Posted on October 20, 2022

At the end of last month into the start of October, when the wind started whipping and the rain started falling from the remnants of Hurricane Ian, beaches up and down the New Jersey coast suffered significant erosion.

According to Stewart Farrell, the director and founder of the Stockton University Coastal Research Center, 35 MPH winds with gusts as high as 55 MPH battered the beaches for at least four high tides.

“That gave the ocean time to work its erosional magic on the beaches of coastal New Jersey,” he said. “The worse impacts we saw were at the very Northeast corner of each of the barrier islands near the inlets.”

What exactly happened?

“The erosion occurs on the upper beach. The dry beach erodes away, the sand actually goes offshore and if it’s a sufficiently narrow beach, it starts attacking the dunes,” he said.

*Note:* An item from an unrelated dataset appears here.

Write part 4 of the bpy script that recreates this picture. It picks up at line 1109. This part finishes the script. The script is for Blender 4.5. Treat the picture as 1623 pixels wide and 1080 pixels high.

“There was a lot of beach erosion, beaches got flat, essentially the slope on the beach becomes much flatter, and the sand removed is hauled offshore and moved South if it’s a Northeast storm.”

Farrell said this took away most of the sand accumulated during the summer.

“There isn’t a whole lot of time for it to reestablish itself until the Northeast storm season really begins in earnest, and there still could be another hurricane.”

Beach replenishment needed

He noted the Army Corps of Engineers has jurisdiction over every developed mile of New Jersey shoreline and they are in charge of beach replenishment projects.

“They will be out there doing the ones already in planning stages coming this fall and winter,” he said.

As to whether the beach erosion caused by the remnants of Ian will adversely impact next year’s Jersey Shore summer season, he said it will depend on how many nor’easter-type storms batter the coast in the coming months.

“Right now it’s pure speculation, I mean it depends really on the frequency of storms and or the intensity of individual Northeast storms.”

ocean wave during storm in the atlantic ocean

He pointed out that if we get a couple of nor’easters only a few weeks apart, or if there’s a very strong storm, there will be significant additional erosion.

“Usually the nor’easters start in late November, early December into January, February and March, that’s where the frequency and intensity matters,” said Farrell.